DIP 1009--Improve Contract Usability--Preliminary Review Round 1
Steven Schveighoffer via Digitalmars-d
digitalmars-d at puremagic.com
Tue Jun 20 14:04:16 PDT 2017
On 6/20/17 1:42 PM, H. S. Teoh via Digitalmars-d wrote:
> On Tue, Jun 20, 2017 at 11:57:55AM +0000, Mike Parker via Digitalmars-d wrote:
>> DIP 1009 is titled "Improve Contract Usability".
>>
>> https://github.com/dlang/DIPs/blob/master/DIPs/DIP1009.md
> [...]
>
> What would a body-less declaration of a function look like under the new
> syntax? Hopefully not this:
>
> int myFunc(Args...)(Args args)
> if (Args.length > 2)
> in assert(args[0] != 0); // semicolon: ouch
> in assert(args[1] > 1); // semicolon: ouch
> // How do we end the declaration here? Another semicolon?
> ; // ouch
>
> Having several semicolons outside a braced block makes declarations
> harder to parse. External tools will no longer be able to just scan for
> top-level semicolons to find the end of the declaration, but will have
> to understand contract syntax too, even if that particular tool doesn't
> care about contracts.
>
> It gets worse if your contract involves calling another function; you'll
> end up with:
>
> int myFunc(Args...)(Args args)
> if (Args.length > 2)
> in assert(args[0] != 0); // is this the end of the declaration?

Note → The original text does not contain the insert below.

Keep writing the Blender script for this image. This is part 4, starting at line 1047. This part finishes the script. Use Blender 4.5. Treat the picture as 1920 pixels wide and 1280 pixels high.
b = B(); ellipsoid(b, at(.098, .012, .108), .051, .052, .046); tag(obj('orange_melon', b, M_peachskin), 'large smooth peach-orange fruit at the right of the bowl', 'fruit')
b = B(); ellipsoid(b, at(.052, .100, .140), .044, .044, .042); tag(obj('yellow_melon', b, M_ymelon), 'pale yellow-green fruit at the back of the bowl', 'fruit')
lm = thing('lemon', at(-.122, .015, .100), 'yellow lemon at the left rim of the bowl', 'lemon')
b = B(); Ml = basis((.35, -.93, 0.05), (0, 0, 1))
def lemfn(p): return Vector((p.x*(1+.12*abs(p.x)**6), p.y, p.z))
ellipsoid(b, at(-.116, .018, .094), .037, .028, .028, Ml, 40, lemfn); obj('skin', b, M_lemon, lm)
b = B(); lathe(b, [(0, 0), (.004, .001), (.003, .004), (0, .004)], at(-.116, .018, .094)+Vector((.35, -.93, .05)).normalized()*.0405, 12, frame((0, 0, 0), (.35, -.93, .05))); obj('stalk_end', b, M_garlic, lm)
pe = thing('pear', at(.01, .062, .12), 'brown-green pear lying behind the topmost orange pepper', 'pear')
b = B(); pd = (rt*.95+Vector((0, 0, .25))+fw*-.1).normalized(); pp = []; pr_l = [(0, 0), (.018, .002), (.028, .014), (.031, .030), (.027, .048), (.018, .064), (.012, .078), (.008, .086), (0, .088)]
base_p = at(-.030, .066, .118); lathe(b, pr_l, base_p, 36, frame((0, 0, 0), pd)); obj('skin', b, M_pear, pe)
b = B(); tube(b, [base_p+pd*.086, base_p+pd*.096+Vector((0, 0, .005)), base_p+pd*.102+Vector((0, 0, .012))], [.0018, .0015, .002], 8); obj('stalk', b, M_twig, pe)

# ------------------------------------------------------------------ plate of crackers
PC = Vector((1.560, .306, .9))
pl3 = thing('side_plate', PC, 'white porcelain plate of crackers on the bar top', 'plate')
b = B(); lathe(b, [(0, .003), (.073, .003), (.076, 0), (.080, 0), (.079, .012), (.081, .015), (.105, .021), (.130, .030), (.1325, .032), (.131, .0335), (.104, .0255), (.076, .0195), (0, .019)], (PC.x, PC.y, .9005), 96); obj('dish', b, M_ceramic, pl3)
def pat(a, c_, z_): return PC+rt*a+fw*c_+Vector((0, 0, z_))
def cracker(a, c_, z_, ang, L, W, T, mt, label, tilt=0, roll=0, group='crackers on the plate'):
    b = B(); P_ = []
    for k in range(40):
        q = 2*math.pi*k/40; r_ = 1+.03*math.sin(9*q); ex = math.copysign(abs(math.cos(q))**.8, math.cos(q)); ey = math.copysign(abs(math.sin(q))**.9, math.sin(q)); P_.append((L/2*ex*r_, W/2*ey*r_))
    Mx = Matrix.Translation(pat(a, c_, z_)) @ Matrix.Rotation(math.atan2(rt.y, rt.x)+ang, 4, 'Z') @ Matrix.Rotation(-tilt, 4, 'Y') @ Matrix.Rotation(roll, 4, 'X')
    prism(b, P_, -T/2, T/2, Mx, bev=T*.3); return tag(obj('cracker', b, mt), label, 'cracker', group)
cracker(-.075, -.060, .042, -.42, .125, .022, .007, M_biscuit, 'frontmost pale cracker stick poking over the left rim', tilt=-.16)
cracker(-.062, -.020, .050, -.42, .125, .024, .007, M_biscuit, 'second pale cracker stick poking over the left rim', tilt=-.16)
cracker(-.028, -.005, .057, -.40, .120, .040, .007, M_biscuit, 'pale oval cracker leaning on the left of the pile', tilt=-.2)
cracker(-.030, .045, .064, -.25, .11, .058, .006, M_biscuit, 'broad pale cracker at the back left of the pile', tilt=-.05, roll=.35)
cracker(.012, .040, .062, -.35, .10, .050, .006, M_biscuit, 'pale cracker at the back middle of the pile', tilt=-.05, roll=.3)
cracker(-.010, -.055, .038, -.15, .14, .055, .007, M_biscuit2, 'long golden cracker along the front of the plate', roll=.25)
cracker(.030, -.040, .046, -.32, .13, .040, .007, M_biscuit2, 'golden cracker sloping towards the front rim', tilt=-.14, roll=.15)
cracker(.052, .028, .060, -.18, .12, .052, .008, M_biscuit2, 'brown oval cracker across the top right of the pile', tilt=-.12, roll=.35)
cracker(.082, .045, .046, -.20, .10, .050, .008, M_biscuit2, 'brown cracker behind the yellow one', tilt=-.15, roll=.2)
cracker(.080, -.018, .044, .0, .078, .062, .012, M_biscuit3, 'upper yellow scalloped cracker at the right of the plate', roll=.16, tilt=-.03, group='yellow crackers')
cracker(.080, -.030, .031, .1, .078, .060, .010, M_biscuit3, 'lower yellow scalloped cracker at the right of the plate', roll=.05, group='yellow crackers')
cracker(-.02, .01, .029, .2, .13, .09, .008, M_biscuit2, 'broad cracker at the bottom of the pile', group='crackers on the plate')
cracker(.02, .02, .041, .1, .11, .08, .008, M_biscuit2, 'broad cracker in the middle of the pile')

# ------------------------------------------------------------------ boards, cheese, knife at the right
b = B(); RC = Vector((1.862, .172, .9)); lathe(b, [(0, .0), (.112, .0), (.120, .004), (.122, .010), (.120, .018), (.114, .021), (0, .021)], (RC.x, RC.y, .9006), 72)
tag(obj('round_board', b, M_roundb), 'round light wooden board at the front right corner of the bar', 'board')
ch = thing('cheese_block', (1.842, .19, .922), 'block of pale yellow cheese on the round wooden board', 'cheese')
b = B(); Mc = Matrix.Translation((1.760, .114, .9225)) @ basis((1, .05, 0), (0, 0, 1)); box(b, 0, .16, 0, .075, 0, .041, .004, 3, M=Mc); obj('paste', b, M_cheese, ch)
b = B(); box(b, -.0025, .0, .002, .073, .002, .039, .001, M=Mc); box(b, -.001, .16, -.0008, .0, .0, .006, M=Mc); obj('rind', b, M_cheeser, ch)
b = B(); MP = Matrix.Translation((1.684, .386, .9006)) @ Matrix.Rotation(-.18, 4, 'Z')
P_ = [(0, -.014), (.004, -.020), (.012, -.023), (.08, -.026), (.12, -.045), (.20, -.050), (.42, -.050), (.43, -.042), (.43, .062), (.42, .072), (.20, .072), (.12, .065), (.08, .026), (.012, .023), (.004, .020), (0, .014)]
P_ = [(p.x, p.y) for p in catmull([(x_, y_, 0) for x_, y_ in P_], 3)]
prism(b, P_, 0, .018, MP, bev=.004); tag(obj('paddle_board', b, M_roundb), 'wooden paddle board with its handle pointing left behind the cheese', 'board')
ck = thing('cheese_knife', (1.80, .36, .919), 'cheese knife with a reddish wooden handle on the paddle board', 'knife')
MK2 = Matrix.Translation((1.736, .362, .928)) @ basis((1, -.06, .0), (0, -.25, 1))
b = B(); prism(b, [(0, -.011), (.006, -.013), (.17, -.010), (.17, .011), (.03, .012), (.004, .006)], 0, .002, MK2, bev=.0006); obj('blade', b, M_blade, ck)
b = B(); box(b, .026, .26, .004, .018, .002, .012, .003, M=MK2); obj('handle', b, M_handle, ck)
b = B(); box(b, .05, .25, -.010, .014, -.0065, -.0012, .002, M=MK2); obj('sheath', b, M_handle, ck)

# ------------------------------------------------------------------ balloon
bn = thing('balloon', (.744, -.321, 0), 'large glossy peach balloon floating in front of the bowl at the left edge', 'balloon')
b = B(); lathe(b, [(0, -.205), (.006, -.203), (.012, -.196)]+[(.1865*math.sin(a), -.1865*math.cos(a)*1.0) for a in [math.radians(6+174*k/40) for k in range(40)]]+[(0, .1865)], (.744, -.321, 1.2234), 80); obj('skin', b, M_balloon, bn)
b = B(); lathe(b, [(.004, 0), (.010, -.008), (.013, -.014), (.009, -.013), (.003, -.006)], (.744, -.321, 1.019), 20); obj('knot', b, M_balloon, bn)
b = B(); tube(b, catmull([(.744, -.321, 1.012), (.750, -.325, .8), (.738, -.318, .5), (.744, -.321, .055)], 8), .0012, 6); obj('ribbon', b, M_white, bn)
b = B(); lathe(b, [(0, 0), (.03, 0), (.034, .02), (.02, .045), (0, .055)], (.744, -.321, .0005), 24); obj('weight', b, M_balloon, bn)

> in otherFunc(args[0]); // is this declaring another function?
> // (i.e., a typo of int -> in?)
> ; // ouch
>
> Also, I don't like the idea of putting contracts inside the function
> body. As the DIP already mentions, this makes parsing of contracts more
> difficult. It also causes cognitive dissonance (contracts are a part of
> the function's signature, not its implementation).
>
> It's even worse if you allow contracts in arbitrary places inside the
> function body -- then even somebody reading the code wouldn't know, at a
> glance, what the contracts are, without scanning the entire function
> body! That makes contracts *harder* to read and use, rather than easier,
> in direct contradiction of the purpose of this DIP.
>
>
> Here's my counter-proposal: since the sig constraint line uses
> parentheses (and yes, I deliberately planted a sig constraint above just
> to make this point), why not go for syntactical symmetry? I.e., like
> this:
>
> int myFunc(Args...)(Args args)
> if (Args.length > 2)
> in (args[0] != 0)
> in (args[1] > 1); // one semicolon to end them all
This is much much better. The verbosity of contracts isn't really the
brace, it's the asserts. This also gives the compiler a better handle on
what causes the thing to fail (better error message).
Note that you NEED the semicolon for the DIP's proposal, because `in` is
also a binary operator, and could be misinterpreted. With yours, it's
not possible to misinterpret.
> For out-contracts, we could use the existing lambda syntax to avoid the
> ugliness of having two parenthesized expressions next to each other:
>
> // Body-less declaration
> int myFunc(Args...)(Args args)
> if (Args.length > 1)
> in (args[0] > 0)
> out (result => result > 10);
> // N.B.: instead of: `out(result)(result > 10)` which is uglier.
>
> // Full declaration
> int myFunc(Args...)(Args args)
> if (Args.length > 1)
> in (args[0] > 0)
> out (result => result > 10)
> {
> ... // function body goes here
> }
I'm not understanding that last part. Current syntax would be:
out(result)
{
// check result
}
I'm concerned this would be ambiguous with the current syntax.
IMO, this whole proposal doesn't carry enough weight, either your
version or the DIP itself. I would not be in favor. Current syntax is
understandable, and not too verbose IMO.